Problem: Die fehlende eID
Zu schreiben, dass es in Deutschland keine verbreitete eID gibt, ist wohl allgemeiner Konsens. Leider gibt es sie noch weniger für die Auslandsdeutschen, wobei ausländische eIDs regelmäßig nicht von deutschen Behörden anerkannt werden. Der Autor ist selbst Besitzer eines deutschen Führerscheines und einer österreichischen Bürgerkarte (Handysignatur), einer eIDAS-konformen eID eines EU-Mitgliedsstaates und kann sein Punktekonto beim Kraftfahrbundesamt in Flensburg nur per Briefpost abfragen. Denn die Online-Auskunft verlangt die Identifikation mit dem deutschen Personalausweis. Dass das österreichische Finanzamt online eIDAS-konform die eIDs von Belgien, Deutschland, Estland, Italien, Luxemburg, Portugal, der Slowakei, Spanien und der Tschechischen Republik anerkennt, das deutsche ELSTER-Portal hingegen nur wieder den deutschen Personalausweis, ist bezeichnend. Mittlerweile sind hier auch Länder wie Slowenien oder Italien lange an Deutschland vorbeigezogen. Bei der Verwaltung der italienischen Stadt Baragiano mit circa 2.600 Einwohnern ist es möglich, sich mit dem deutschen Personalausweis elektronisch auszuweisen – umgekehrt nicht mal in Berlin. Und ein Auslandsdeutscher in Italien wird wohl eher die italienische eID haben als den deutschen Personalausweis mit eID.
Solange die Verwaltung in Deutschland nicht einmal die eIDAS-konformen eIDs der anderen Mitgliedsstaaten akzeptiert, was im Übrigen vermutlich gemeinschaftsrechtswidrig ist und ein Vertragsverletzungsverfahren nach sich ziehen könnte, wird sich auch für die Auslandsdeutschen die Situation wohl nicht signifikant bessern.
Fazit
Die konsularischen Dienste des Auswärtigen Amtes sind per heute eher bescheiden ausgeprägt. Der Verweis auf die innerdeutschen Behörden ist nur wenig hilfreich, wenn diese elektronisch für den Auslandsdeutschen faktisch nicht verfügbar sind. Hier kann das OZG Abhilfe leisten, wenn sichergestellt wird, dass die elektronischen Identifikationsmittel der Auslandsdeutschen tatsächlich akzeptiert werden. Leider ist das Auswärtige Amt offenbar in die Registermodernisierungsbemühungen nur peripher einbezogen.

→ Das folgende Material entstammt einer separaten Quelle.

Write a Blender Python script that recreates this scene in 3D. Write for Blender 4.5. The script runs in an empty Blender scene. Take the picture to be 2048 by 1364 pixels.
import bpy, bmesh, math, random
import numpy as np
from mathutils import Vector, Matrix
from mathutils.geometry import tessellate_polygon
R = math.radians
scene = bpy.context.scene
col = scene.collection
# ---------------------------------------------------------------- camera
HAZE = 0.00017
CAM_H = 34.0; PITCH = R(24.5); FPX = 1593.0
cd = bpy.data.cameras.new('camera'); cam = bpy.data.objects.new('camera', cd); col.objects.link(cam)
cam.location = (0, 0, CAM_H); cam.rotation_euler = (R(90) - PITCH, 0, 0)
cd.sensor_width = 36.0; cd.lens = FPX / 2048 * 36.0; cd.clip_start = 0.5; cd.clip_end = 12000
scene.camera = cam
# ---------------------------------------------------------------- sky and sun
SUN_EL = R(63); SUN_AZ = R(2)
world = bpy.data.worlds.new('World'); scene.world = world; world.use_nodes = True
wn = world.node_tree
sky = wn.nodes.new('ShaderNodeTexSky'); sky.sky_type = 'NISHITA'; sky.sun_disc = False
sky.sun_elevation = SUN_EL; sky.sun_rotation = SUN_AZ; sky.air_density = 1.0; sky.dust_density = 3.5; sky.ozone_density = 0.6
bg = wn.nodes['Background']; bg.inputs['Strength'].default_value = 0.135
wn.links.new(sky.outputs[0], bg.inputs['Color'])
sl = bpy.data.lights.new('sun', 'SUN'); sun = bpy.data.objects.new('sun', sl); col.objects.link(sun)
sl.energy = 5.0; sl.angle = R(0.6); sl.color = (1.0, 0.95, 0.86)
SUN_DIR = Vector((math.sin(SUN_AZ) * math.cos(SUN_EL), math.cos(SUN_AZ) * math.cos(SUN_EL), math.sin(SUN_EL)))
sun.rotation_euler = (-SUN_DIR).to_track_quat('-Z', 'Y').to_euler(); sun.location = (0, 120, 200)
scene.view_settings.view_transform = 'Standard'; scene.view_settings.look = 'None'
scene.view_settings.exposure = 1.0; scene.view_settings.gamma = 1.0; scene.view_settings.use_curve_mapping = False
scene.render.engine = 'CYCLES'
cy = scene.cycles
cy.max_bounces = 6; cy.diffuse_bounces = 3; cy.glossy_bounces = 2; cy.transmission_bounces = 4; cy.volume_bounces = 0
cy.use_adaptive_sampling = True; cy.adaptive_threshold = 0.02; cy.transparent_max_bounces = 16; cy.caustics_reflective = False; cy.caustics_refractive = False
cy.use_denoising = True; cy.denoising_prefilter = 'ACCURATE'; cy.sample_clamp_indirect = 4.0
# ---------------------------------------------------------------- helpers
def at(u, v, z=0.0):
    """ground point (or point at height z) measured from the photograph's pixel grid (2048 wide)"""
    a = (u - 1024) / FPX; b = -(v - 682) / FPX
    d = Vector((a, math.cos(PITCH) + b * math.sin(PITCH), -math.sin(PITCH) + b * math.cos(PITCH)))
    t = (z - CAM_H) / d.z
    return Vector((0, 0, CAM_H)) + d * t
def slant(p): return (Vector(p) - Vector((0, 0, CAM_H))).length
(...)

Solange man von einem Auslandsdeutschen in Hawaii oder Alaska verlangt, sich den Personalausweis vom Generalkonsulat in San Francisco zu holen, um dann – vielleicht! – mit dem „zuständigen Standesamt“ elektronisch verkehren zu dürfen, wird sich hier nicht viel verbessern können. Und das für eine Gruppe von Bürgerinnen und Bürgern, die zusammen das sechstgrößte „Bundesland“ darstellen.